___ COLLECTED MATERIAL ___
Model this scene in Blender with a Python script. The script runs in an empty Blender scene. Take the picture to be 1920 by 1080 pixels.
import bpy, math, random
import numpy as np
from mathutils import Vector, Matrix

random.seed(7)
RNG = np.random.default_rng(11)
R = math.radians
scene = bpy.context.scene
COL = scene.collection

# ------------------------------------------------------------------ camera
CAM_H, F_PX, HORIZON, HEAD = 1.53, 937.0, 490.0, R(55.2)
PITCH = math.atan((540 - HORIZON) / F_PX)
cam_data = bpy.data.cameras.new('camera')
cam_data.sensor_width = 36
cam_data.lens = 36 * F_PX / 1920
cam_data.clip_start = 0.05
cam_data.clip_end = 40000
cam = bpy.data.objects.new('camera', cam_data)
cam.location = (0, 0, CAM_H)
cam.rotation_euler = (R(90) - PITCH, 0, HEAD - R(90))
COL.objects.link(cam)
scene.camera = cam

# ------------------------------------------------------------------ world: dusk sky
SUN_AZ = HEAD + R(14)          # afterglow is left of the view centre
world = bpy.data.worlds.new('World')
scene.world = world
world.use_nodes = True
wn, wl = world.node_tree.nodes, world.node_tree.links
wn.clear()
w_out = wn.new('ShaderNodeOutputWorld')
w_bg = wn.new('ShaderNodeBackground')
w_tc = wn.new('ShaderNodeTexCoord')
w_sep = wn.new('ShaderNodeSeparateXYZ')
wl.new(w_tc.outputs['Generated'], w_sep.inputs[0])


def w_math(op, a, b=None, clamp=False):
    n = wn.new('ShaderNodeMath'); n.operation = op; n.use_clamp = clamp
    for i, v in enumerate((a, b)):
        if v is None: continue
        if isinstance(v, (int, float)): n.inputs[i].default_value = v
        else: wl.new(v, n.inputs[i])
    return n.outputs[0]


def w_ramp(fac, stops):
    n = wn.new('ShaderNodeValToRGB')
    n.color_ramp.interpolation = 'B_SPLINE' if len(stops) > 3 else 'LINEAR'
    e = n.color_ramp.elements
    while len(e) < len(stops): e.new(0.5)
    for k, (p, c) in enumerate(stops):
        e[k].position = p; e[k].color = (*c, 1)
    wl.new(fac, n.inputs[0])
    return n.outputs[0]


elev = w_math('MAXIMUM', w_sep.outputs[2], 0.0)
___
Count how many lines of the data include the word "scene". Your reply should be that number alone.

5